I got a poodle perm in 4th grade. I was okay with the curls, except that I lost my bangs – they were all curled up and short. I have a high forehead, and I’ll accept pretty much any haircut as long as I’m left with bangs.
About 10 years ago I tried a new stylist. The haircut was fine, but when she styled it, she poofed me up on top. Way up! People were staring.
Hard to say. It’s either the perm I got when I was 8, or the chin-length short do I had when I was 13 (before I realised my hair is too thick to pull off a short style). Both were professionally done, both I liked at the time, both make me look at old school photos and wonder what the hell I was thinking.
When my hair is long, it’s straight until you get to below my ears then kinky curly. When I was a teen I hated my curls so I thought I’d be clever and get the “boy cut” to get rid of the curl.
Yeah right. Despite everyone from Mom to the stylist warning me I went for it, cutting practically waist-length hair to shaved at the neck, slightly long on the sides and top. With my bone structure I looked like a butch. Nothing wrong with that if it’s what you’re going for but I didn’t want that look personally!
When I left it to dry I had an ugly mop of curls that got kinkier the shorter it got. When I thought again that I’d be clever and blow dry it out, I ended up with tall afro.

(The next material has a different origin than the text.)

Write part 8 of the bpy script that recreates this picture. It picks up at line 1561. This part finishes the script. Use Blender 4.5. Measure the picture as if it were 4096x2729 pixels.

Worse yet, I decided to dye my red hair black. It looked so bad I tried to use one of those color removers and ended up with a calico afro. :eek:
I’ve done nothing more than trim it on the ends since then. Twenty years later and I’m almost back to where I want it to be!
My mom sent my dad to get my hair cut when I was little. I have very curly hair, sproingy, too, so it snarled and I cried when we combed it. Still there was no call for what they did. They chopped it into a boycut. I didn’t even have earrings so for a long time I had to deal with “Are you a boy or a girl?” type questions which don’t really feel too good when you’re already stuck with the funny name that everyone makes fun of, and you’re fairly different from the other kids because you spent your first four years out of the country. Fun times!